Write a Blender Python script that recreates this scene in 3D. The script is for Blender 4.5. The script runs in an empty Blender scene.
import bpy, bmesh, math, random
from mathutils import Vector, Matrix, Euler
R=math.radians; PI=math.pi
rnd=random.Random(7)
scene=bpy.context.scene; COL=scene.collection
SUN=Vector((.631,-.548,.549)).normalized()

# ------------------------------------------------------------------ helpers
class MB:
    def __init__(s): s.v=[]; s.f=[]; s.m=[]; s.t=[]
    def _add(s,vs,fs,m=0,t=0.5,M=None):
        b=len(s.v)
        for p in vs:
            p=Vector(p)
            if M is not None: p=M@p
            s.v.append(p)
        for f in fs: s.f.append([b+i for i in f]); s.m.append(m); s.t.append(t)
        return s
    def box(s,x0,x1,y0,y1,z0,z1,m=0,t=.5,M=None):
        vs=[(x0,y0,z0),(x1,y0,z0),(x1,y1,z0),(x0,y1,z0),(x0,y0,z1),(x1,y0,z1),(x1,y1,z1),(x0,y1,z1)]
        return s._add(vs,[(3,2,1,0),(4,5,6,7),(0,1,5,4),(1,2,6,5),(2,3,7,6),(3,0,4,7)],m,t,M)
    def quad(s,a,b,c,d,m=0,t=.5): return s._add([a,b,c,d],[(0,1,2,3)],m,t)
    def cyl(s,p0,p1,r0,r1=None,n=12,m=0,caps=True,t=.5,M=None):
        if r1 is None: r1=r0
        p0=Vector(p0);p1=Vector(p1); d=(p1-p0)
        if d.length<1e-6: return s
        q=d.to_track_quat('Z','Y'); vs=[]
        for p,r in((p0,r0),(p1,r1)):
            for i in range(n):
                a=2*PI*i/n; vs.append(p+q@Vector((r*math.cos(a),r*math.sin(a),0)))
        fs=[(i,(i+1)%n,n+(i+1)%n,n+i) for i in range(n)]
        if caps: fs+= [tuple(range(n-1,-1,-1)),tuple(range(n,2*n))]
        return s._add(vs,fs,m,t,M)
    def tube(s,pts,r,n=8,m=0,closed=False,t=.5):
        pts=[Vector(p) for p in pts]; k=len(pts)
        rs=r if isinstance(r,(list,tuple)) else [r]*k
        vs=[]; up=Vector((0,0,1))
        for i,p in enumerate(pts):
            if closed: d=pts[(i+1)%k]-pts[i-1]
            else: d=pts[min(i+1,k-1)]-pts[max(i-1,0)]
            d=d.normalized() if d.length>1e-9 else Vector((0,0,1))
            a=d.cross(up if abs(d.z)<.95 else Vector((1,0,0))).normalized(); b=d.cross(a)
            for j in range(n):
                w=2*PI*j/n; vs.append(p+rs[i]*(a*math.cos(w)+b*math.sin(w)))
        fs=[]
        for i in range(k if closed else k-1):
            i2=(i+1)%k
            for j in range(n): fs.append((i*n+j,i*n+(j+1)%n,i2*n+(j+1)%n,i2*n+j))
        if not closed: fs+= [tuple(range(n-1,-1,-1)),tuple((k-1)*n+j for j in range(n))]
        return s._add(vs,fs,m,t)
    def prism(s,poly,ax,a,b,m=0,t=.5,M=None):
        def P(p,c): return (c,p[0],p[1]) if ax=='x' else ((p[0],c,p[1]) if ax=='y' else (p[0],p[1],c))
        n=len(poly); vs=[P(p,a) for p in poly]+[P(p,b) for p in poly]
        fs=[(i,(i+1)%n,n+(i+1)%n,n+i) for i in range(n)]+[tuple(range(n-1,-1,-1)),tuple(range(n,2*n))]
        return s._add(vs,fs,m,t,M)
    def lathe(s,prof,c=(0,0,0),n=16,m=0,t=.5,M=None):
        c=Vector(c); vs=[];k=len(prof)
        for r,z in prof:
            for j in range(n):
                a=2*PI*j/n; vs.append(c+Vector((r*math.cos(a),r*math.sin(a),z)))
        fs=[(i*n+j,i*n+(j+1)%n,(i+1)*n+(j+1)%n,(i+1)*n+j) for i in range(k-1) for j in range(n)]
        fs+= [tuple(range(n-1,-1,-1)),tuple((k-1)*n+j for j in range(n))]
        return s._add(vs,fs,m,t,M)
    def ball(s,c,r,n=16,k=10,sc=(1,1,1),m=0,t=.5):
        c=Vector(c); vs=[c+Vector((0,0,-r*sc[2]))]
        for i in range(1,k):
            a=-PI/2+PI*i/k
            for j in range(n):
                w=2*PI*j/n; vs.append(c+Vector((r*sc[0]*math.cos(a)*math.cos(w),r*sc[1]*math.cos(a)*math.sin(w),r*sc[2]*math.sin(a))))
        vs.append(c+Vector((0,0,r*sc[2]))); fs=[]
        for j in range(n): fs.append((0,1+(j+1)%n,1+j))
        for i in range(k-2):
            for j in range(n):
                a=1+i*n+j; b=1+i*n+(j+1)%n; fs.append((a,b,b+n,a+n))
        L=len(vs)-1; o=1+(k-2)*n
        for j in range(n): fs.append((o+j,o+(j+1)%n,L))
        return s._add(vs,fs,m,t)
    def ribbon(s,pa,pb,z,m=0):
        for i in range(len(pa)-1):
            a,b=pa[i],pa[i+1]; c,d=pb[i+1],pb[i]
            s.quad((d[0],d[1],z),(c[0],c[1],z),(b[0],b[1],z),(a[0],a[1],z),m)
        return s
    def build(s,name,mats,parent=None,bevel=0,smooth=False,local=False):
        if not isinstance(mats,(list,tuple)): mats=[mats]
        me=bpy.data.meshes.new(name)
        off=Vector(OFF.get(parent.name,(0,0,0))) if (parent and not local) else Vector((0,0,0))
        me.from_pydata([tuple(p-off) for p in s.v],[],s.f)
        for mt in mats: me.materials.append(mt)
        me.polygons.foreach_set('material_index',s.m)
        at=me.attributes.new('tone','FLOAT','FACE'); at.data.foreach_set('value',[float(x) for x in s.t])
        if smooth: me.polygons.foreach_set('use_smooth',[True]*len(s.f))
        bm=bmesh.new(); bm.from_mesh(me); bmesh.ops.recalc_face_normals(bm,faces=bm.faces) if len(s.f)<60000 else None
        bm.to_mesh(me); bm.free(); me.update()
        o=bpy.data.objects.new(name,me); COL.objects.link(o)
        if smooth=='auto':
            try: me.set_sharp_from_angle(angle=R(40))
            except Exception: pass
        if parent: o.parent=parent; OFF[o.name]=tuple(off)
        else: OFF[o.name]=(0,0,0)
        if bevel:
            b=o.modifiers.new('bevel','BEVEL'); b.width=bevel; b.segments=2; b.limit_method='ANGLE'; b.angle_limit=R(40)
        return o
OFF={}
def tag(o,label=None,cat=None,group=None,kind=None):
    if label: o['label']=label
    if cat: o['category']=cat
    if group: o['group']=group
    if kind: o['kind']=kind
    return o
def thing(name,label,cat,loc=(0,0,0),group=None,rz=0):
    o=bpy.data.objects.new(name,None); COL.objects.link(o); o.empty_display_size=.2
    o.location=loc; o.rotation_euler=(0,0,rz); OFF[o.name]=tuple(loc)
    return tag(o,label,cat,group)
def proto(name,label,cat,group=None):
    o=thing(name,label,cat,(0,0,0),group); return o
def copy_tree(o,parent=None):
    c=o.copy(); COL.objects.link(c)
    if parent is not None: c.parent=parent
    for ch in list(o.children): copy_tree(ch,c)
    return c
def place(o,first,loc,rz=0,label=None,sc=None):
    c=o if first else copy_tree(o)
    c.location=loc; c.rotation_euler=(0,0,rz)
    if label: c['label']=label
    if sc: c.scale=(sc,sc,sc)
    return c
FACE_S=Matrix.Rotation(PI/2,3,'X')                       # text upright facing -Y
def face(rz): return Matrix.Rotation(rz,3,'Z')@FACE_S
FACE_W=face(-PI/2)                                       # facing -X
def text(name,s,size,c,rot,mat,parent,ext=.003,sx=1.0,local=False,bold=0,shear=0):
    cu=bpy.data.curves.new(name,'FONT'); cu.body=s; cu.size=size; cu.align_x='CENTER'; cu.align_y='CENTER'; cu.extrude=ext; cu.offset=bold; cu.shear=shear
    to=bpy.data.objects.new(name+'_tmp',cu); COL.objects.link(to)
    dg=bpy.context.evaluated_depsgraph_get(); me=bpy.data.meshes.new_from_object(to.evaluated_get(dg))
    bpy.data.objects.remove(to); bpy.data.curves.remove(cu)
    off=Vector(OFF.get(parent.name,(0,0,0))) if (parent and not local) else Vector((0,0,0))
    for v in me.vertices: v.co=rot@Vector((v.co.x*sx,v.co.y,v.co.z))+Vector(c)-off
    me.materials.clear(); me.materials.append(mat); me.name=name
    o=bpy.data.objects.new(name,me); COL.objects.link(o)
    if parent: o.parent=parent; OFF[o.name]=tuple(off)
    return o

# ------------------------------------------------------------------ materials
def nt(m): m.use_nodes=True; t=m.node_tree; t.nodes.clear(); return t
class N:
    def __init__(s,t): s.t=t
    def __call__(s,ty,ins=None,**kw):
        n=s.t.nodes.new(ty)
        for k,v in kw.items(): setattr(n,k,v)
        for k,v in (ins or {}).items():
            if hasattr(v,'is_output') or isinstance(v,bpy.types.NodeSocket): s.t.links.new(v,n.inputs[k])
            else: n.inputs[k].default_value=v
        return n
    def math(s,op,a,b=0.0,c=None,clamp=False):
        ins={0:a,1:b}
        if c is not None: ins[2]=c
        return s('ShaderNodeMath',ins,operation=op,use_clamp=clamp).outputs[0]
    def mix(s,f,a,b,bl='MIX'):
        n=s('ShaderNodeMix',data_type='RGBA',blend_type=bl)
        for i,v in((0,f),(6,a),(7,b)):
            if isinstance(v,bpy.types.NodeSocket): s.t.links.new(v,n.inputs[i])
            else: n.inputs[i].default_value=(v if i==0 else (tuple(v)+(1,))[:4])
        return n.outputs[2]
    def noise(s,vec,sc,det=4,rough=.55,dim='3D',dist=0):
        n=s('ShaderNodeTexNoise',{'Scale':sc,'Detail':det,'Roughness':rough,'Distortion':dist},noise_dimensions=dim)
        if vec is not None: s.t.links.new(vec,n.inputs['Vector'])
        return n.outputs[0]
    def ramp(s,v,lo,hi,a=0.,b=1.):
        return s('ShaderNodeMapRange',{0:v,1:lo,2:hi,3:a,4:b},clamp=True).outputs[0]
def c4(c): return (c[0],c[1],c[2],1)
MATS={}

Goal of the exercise
Within the listing above, copy each line that has the string "scene".

Full answer
Write a Blender Python script that recreates this scene in 3D. The script is for Blender 4.5. The script runs in an empty Blender scene.
scene=bpy.context.scene; COL=scene.collection